Searching for a Higgs Boson to explain the unsolved problems of the housing market
Over the past few months, particularly the past few days, I have bathed in data, ideas, business models, policies and blue sky thinking on how we can deliver more housing in the UK.
This was the central theme running through yesterday’s Housing Market Intelligence conference. It was the broad thread that tied together the expert analyses in the associated Housing Market Intelligence report, which I edit. It was also the basic question that underpinned an Institute of Economic Development London debate two days ago at which I was a panel member.
It’s certainly a hot topic. More importantly there’s clearly a broad and broadening consensus that we need to deliver more housing.
That consensus was evident across the political spectrum listening to Danny Alexander and Hilary Benn speak at the start of yesterday’s conference.
More significantly it was evident in the final session on planning where Taylor Wimpey’s Peter Andrew and the CPRE’s Neil Sinden sat side-by-side and appeared to share large tracts of common ground.
So that’s good. As a nation we accept the need for more homes. Now let’s get on and do the job.
But sadly that ain’t so easy.
In the heavily debt-ridden austere post-war era, looking back, it seemed the answer was simple. When the consensus was that broad you’d just chuck cash at the problem and somehow the homes got built.
Yes, there were some diabolical mistakes, but probably fewer than myth would have us believe. I’ve heard many a time how huge swathes of the social homes built in that period were knocked down. Somehow the data doesn’t seem to support that position.
Intriguingly, the data for the stock of homes dating from that era somehow seems to suggest there are more homes in number now than were theoretically built. Without wishing to unpick the data and assuming I haven’t made some huge mistake in the sums, it seems fair to say while many were demolished, most still stand and provide good homes.
But leaving that point to one side, today adopting a similar simple approach to the housing problem is not de rigueur.
This government and its predecessor adopted broadly the same approach, putting in place a cluster of supply-side and demand-side measures. Running through the logic behind most of these scheme was concern that the fault lay either with the planning system or with the mortgage market.
The schemes were so designed to tweak, prompt, prod, push, tease, cajole and barge the market in an attempt to increase production.
Among the big winners of this policy approach have been the observers, and there are many of us, who have been spoon fed a constant supply of things to talk about, criticise, deride or applaud.
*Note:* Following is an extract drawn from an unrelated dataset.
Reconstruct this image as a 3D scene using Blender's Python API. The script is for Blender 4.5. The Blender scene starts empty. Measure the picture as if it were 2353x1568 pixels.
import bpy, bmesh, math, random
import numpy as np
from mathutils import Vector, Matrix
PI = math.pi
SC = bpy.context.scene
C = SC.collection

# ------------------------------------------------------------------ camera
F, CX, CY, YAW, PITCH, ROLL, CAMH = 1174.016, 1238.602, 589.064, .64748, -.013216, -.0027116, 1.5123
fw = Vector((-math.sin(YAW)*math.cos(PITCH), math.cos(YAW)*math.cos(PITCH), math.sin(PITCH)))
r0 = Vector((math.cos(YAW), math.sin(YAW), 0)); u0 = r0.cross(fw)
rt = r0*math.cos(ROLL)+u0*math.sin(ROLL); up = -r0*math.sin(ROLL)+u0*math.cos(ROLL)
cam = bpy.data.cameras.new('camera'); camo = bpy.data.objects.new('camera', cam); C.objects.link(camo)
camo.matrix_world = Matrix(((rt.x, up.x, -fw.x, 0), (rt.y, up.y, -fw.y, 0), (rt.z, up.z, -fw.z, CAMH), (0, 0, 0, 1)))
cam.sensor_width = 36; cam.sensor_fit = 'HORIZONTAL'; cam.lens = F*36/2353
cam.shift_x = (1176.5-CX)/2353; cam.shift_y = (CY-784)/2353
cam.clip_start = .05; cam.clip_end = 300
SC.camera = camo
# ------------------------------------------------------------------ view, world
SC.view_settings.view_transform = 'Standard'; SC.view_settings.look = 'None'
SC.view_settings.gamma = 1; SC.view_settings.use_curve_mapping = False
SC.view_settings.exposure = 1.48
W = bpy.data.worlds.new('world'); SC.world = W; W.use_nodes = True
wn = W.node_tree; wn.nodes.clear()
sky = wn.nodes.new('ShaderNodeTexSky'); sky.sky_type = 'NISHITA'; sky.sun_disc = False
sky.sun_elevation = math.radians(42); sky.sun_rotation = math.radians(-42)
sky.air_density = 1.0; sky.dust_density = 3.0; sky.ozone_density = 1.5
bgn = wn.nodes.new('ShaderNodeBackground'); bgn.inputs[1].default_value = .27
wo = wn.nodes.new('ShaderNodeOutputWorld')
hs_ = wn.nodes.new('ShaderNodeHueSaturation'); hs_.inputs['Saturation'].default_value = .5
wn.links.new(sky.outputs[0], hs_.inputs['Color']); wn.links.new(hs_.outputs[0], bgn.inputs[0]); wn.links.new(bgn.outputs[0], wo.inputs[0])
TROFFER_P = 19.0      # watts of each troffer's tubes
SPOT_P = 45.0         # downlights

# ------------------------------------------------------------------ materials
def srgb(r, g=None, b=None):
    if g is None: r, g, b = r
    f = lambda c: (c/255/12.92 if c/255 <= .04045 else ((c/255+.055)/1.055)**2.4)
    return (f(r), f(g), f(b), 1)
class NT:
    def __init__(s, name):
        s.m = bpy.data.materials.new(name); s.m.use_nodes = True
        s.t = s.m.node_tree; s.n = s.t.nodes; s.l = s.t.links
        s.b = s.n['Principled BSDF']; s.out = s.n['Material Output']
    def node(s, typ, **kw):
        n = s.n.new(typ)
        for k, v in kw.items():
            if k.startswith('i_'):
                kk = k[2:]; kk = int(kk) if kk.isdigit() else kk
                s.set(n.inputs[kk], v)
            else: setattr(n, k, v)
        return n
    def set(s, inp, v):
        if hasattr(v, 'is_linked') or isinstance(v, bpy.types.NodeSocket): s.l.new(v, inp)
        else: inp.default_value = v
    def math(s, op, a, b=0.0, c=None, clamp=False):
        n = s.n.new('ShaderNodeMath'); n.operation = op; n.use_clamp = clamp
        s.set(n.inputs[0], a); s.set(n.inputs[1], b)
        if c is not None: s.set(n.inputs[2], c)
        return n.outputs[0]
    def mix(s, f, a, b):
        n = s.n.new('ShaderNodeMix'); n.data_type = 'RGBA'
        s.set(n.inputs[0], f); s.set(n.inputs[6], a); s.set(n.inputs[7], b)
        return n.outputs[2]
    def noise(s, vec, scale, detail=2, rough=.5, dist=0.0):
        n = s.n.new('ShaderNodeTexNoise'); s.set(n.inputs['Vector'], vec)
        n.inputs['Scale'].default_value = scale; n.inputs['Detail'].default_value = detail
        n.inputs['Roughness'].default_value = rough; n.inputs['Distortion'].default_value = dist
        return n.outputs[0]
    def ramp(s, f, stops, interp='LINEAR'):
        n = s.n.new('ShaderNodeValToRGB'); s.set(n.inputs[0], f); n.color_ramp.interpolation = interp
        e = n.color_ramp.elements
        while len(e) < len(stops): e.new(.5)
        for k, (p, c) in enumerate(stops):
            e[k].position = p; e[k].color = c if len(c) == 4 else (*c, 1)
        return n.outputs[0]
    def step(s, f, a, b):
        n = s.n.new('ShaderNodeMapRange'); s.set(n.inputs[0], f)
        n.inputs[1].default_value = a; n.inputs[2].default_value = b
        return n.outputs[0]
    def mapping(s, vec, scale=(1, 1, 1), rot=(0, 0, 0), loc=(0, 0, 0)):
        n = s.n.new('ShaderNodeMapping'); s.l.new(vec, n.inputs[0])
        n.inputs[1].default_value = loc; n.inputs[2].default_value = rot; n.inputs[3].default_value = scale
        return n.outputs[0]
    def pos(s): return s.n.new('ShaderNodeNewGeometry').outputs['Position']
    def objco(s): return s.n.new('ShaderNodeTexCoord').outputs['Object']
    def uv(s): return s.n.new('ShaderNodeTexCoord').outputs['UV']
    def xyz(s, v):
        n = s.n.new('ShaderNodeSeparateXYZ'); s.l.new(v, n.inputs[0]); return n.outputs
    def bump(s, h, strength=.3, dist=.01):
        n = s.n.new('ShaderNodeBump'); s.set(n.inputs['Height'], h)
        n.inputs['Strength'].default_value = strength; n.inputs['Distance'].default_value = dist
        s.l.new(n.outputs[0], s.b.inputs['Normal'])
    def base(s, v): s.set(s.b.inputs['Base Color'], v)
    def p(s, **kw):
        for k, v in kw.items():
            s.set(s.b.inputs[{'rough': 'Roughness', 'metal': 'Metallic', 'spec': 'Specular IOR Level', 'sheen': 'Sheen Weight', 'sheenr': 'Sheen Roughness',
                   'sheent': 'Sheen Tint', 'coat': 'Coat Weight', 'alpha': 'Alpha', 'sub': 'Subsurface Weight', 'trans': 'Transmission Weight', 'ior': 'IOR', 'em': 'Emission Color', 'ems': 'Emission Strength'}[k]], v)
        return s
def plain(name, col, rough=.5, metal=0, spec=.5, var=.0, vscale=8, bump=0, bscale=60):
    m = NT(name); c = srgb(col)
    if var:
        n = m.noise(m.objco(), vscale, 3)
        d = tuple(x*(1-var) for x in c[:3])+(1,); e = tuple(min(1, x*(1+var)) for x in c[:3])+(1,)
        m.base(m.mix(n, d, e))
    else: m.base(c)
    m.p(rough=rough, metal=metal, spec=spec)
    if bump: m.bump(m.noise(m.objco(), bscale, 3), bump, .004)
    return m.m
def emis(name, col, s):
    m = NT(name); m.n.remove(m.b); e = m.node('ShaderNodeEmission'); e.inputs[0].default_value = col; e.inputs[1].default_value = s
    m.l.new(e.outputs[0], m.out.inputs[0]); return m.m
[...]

Sadly, though, after a horrendous collapse five years ago we are still delivering pitiful numbers of new homes. So each year the shortfall in the stock needed expands, burdening the economy and blighting people’s lives.
Naturally at the Housing Market Intelligence conference there was much talk of Help to Buy. Not surprising, given the audience profile, there was a high degree of praise for it. Personally I have reservations, but that’s not the point.
Even there, among what might be described as the scheme’s fan base, there was a fairly wide acceptance that Help to Buy may only provide a relatively short-term lift – and then what?
What happens when it tapers off? Will the industry be in a better shape? Will the scheme or similar remain in place?
Put bluntly, this is clearly a sweet spot for house builders. They are pretty much commercially obliged to “fill their boots” for the next year or three and hope something else comes along later, such as a full market recovery.
So for all the support provided by Government, both the Labour administration and the Coalition, it seems to me from discussions at the Housing Market Intelligence conference and more widely and the evidence in the data, that the politicians have not stumbled yet on a lasting or even particularly adequate short-term solution to the housing crisis.
What’s more, as Crest Nicholson’s chief executive Stephen Stone fabulously illustrated in what I felt was the pick of some strong presentations, the industry has lost a vast chunk of its people. Rebuilding the skills base is a big challenge. In the meantime lack of skills will constrain growth.
This challenge will be met. As it is we will hear the recurring theme of prefabrication and the need for technical solutions. There should be constant exploration for better ways to build, but as things are structured housing-related technology will play just a small part in solving the housing crisis.
I tend to sympathise with a view expressed by Savill’s Yolande Barnes at the Institute of Economic Development debate. Simply put, there is no silver bullet we have to keep trying things to see what works.
I would add, however, that I remain a supporter of a big house-building programme to support the industry in recession and address the pressing need for massive short-term action in the face of a major market failure.
But in a quest for the long-term fix, the more I consider the problems underlying the housing crisis the more I suspect the solutions do not lie exclusively in fixing planning, the mortgage market, house building or the housing market per se.
The challenge the panel was set at the Institute of Economic Development event was to discuss whether London’s housing market was damaging its economy. My first thought was that any sensible answer here had to be conditional on what economy and society you want or expect for London. The housing market almost inevitably reflects the society and economy it serves.
So, for example, the notion that we can maintain very high levels of home ownership seems in conflict with an economy and society where incomes and wealth have become more widely distributed.
In seeking solutions to the housing crisis perhaps policy makers look too directly at housing and, with the possible exception of demographics, insufficient at the long-term underlying shifts in society and the economy.